■ **Task statement**
Output the first line of the listing and each line after it, up to and including the line that contains "-.060, .853), .006), M['gunmetal'], lt)", exactly as written, minus the pictures.

■ **Material**
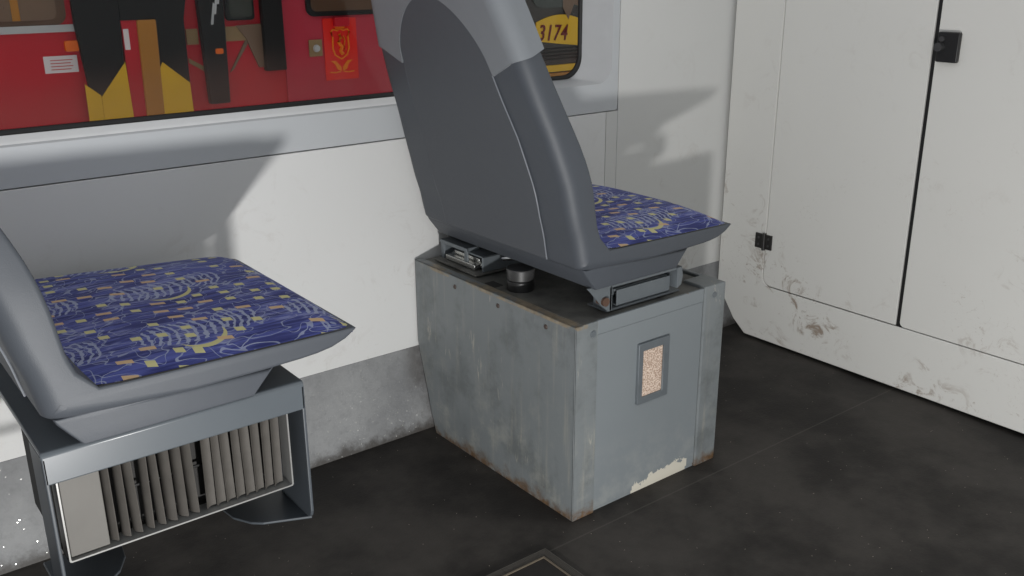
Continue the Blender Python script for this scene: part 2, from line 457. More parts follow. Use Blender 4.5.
# hinge on door 1
h = obj('hinge', B(((-.006, .348, .271), (.0, .369, .312)), ((-.006, .376, .271), (.0, .402, .312))), M['hinge'], d1, sm=0, bevel=.0012)
obj('hinge_pin', CY((-.006, .3725, .268), (-.006, .3725, .315), .0052), M['hinge'], h)
for yy, zz in ((.390, .301), (.390, .282), (.358, .301), (.358, .282)):
    obj('screw', CY((-.0075, yy, zz), (-.005, yy, zz), .0032, n=10), M['gunmetal'], h)
# latch on door 2
lt = obj('latch', PR(rrect(-.0985, .803, -.049, .868, .004, 3), 0, -.012, .0), M['black'], d2, bevel=.002)
obj('latch_knob', cyl(CY((-.024, -.058, .836), (-.011, -.058, .836), .0095), (-.016, -.060, .853), (-.011, -.060, .853), .006), M['gunmetal'], lt)

# ------------------------------------------------------------------ equipment box under the second seat
W, D, H = .406, .533, .40
bx = empty('equipment_box', 'grey scratched steel box with rusty foot under the upright seat', 'box')
def side_pts(e=0): return [(e, 0), (.470, 0), (.488, .05), (.497, .085), (.530, .195), (D, .21), (D, H-e), (e, H-e)]
bm = bmesh.new(); prism(bm, side_pts(.006), 0, .004, W-.004)
obj('carcass', bm, M['front'], bx, sm=0)
# left panel bends round the front corner and over the top edge
bm = bmesh.new(); prism(bm, side_pts(), 0, 0, .004)
box(bm, (0, 0, 0), (.055, .005, H)); box(bm, (0, 0, H-.004), (.02, D, H))
sp = obj('side_panel', bm, M['box'], bx, sm=0, bevel=.004, seg=3)
obj('front_panel', B(((.0555, .0025, .009), (.3425, .007, .372))), M['front'], bx, sm=0, bevel=.001)
obj('top_rail', B(((.0555, .0015, .3725), (.3425, .007, H))), M['front'], bx, sm=0, bevel=.001)
obj('corner_post', B(((.344, -.001, 0), (W, .06, H+.003)), ((W-.012, .06, H-.02), (W, D, H+.003))), M['box'], bx, sm=0, bevel=.003)
obj('lid', B(((.018, .004, H-.012), (.392, D-.004, H-.003))), M['top'], bx, sm=0, bevel=.001)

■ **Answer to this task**
Continue the Blender Python script for this scene: part 2, from line 457. More parts follow. Use Blender 4.5.
# hinge on door 1
h = obj('hinge', B(((-.006, .348, .271), (.0, .369, .312)), ((-.006, .376, .271), (.0, .402, .312))), M['hinge'], d1, sm=0, bevel=.0012)
obj('hinge_pin', CY((-.006, .3725, .268), (-.006, .3725, .315), .0052), M['hinge'], h)
for yy, zz in ((.390, .301), (.390, .282), (.358, .301), (.358, .282)):
    obj('screw', CY((-.0075, yy, zz), (-.005, yy, zz), .0032, n=10), M['gunmetal'], h)
# latch on door 2
lt = obj('latch', PR(rrect(-.0985, .803, -.049, .868, .004, 3), 0, -.012, .0), M['black'], d2, bevel=.002)
obj('latch_knob', cyl(CY((-.024, -.058, .836), (-.011, -.058, .836), .0095), (-.016, -.060, .853), (-.011, -.060, .853), .006), M['gunmetal'], lt)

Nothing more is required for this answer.